日英同盟」廃棄の轍を踏むな 平成22年の初めに - イザ!
http://www.iza.ne.jp/news/newsarticle/column/opinion/342409/
 何を思い悩んでいるのか。日本は世界最大の覇権国家米国を同盟国としているではないか。
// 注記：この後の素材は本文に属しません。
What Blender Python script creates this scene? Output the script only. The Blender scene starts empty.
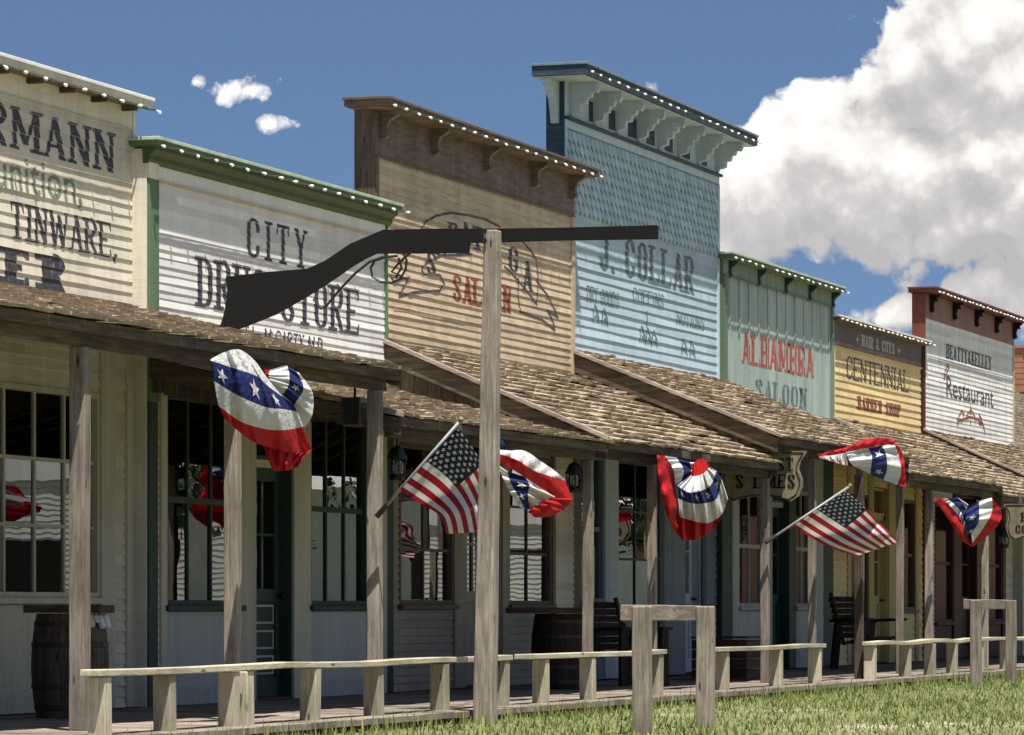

 5日付「正論」は見出しだけで、ああ、渡辺利夫拓殖大学学長だな、とわかってしまいました。いやあ、威勢がいいですね。こんなに威勢のいい売国もひさしぶりに見ました。「日本にソビエト国家建設を!」とか、そのへん以来。「覇権を握る」などならともかく、「覇権国家」という表現は、あまりいい意味では使わないような気がするのですが、渡辺氏の感覚ではそうでもないのでしょうか。アングロサクソン国家との同盟が日本にとって最大の国益、というのが渡辺氏の持論ですが、日英同盟を分断したのは米国だというここでの解説が正しいなら(そんな単純な問題ではないと思うのですが)、アングロサクソン国家が向こうから敵対してきたわけです。渡辺氏の「新・脱亜論」には、英米崇拝の人種コンプレックスを指摘するほかに*2、結果論でしかない、という批判も可能だろうと思います。また、結果論を許容した上で日英同盟廃棄とその後の歴史から学べることは、日本は孤立の道を歩まず特定国との同盟にも頼らず、より多くの国と親交を結ぶべき、という点ではないでしょうか。
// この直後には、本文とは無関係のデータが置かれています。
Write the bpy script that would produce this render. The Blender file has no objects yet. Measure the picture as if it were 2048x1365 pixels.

考えはどこに 「面白いかどうかで決めるだけ」気分が選挙を制する! - イザ!
http://www.iza.ne.jp/news/newsarticle/natnews/topics/342229/

 見落としていましたが、1日から連載企画【キブンの時代】が始まっています。07年の【やばいぞ日本】、08年の【溶けゆく日本人】の続きというか焼き直しというか、そんな感じでしょうか。それにしてもこの連載タイトル、正月からカマボコ屋さんに喧嘩を売っているようで、あまりよろしくないですね。
 第1回をとりあえず読んでみましたが、テーマがいくつもに分裂しており、小見出しで区切るという工夫もされていないので、読みづらいったらありゃしません。昨年の総選挙でテレビが煽ったことによる民主党に投票が集中したことと、トマト鍋やリサイクル商品のブーム、ネット上でDQNを叩く「祭り」について書かれているのですが、郵政選挙自民党に投票が集中したこと、それがメディアの煽りによるものだったことへの反省はまるで見あたりません*3。トマト鍋にしても、ブームを仕掛けて商品を売り込むのは食品業界では当たり前の手法で、なにをいまさら言っているんだ、としか思えません。一昨年あたりはカレー鍋、その前にキムチ鍋がありましたね*4
 後半の「祭り」について、「「バカ親」など見ず知らずの人に言える言葉ではない。」と、これはまったく正当なことが書かれているのですが、以前の連載企画で見ず知らずの人に「モンスターペアレント」という言葉を言った産経新聞が、いったいどれだけ高い棚を心に作ってこれを書いたのでしょうかね。

「すでに二番底」「鳩山政権30点」 経営者から厳しい声相次ぐ - イザ!
http://www.iza.ne.jp/news/newsarticle/business/financial/342699/

 経営3団体の新春祝賀パーティーで、厳しい声が相次いだのだそうです。しかし紹介されている発言を一通り読んでみると、そんなに厳しい発言ばかりではありません。さて、会見での3団体代表の発言と、年初の株の値動きを見てみましょう*5

経済3団体が年頭会見 「日経平均1万2000円、1ドル100円も」 - NIKKEI NET
http://www.nikkei.co.jp/news/main/20100105ATFL0506305012010.html
世界的な景気回復基調を背景にそろって明るい見通しを示した。

東証大引け、続伸で連日高値 円上昇も米景気回復期待が上回る - NIKKEI NET
http://www.nikkei.co.jp/news/market/20100105m1ASS0ISS16050110.html

*1:言うまでもなく、商業誌と同人誌ではいろいろ事情が異なっており、萌えや超人を登場させない理由はそれぞれ違うわけですが。あと、『キン肉マン』では日米超人がタッグを組んむという展開が一つの重要な要素だったりして、ここで比喩に出すといろいろややこしいのかもしれませんが。

*2:これはレイシストのレッテルを貼っているわけではなくて、渡辺氏自身が「アングロサクソン」を強調しているのです。

*3:第2回ではいちおう公平に触れられています。 http://www.iza.ne.jp/news/newsarticle/natnews/topics/342249/

*4:余談ですが、来年はホワイトソース鍋かマヨネーズ鍋が仕掛けられそうな気がします。料理にマヨネーズを使うのが大嫌いで見るだけで気分が悪くなるので、できればこんな予想は外れてほしいのですが。

*5:今回の株高は原油高に引っ張られているので、そのうちまた厳しいことになるかもしれませんが。つか、国内の政策より海外市場の影響の方が大きいのも、いまさらですけどね。